There is a clear opportunity to boost tourism numbers in the lead up to the games, as evidenced in Sydney after the 1993 Olympics announcement.

From 1994 through 1999, international arrivals to NSW were on average 23% higher than expected trend levels, while in 2000 arrivals were 36% higher. Assuming Queensland experiences a similar uplift from the Brisbane games, there could be an additional 4.3 million international arrivals from 2026 through to 2032.

Sufficient accommodation has been identified to meet demand, with 51,900 rooms available across Brisbane, the Sunshine and Gold Coast and major projects such as Queens Wharf in Brisbane providing an additional ~1,000 rooms.

Office

The projected impact on the Brisbane office leasing market can be divided into two categories, the first being the direct benefit of increased capital investment and administrative functions to deliver the games and the second being a potential uplift in overall office demand.

The State and Federal Government has already announced the establishment of a joint Olympic Infrastructure Agency to deliver key projects for the games and, if you use the $5.4 billion Cross River Rail project as a guide - which resulted in an office requirement of 8,000sqm - it’s feasible that the delivery of the Olympics could generate a requirement for 15,000sqm to 20,000sqm of office space.

The second consideration is the potential positive office demand from companies wanting to expand into Brisbane as a result of the city’s higher global profile.
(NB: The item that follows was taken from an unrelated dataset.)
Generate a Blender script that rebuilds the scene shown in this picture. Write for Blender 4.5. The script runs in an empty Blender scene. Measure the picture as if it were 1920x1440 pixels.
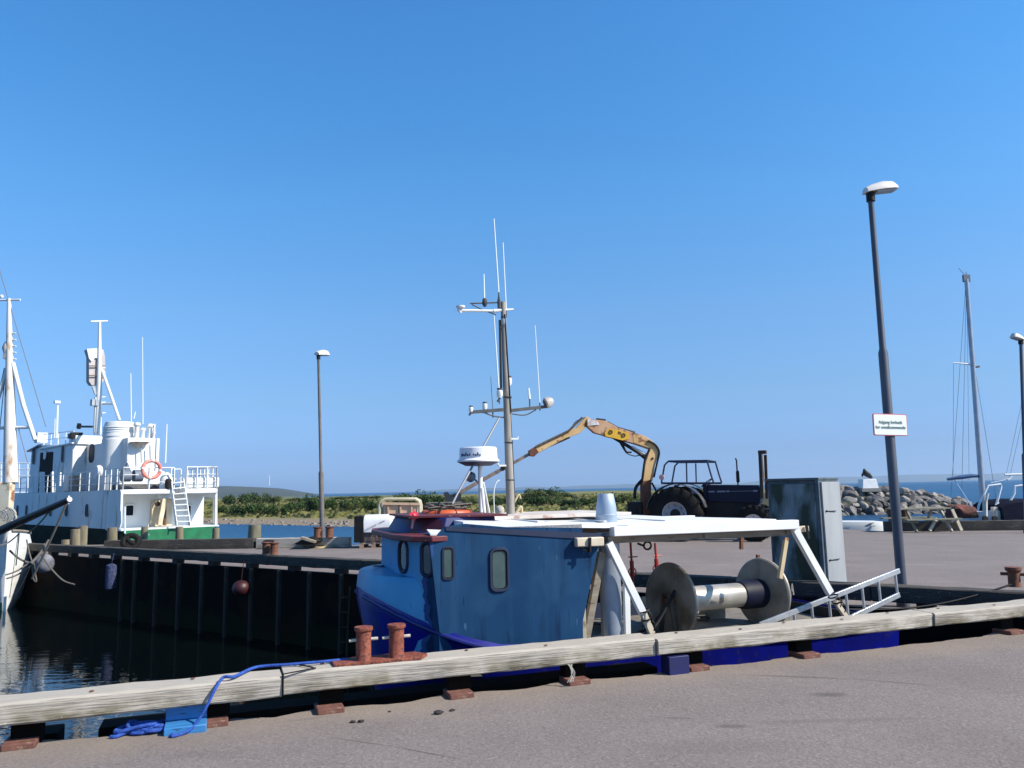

There is historic evidence of this occurring in Sydney, with the occupier market growing by 34% from the host city announcement to the games, compared to just 13% for the rest of Australia.

Residential 

South-East Queensland has been one of the strongest performing residential markets in Australia over the past 18 months, underpinned by the relative affordability and lifestyle benefits of Brisbane, the Sunshine Coast and the Gold Coast.

If Sydney is any guide, the announcement of the Olympics could possibly continue this outperformance. From the time of the September 1993 Sydney announcement up until the event, Sydney was the best performing capital city residential market in Australia, averaging 8.4% house price growth per year.

So, virtually ever sector of the property market is set for a boost – meaning it won’t just be the athletes racking up medal-winning performances.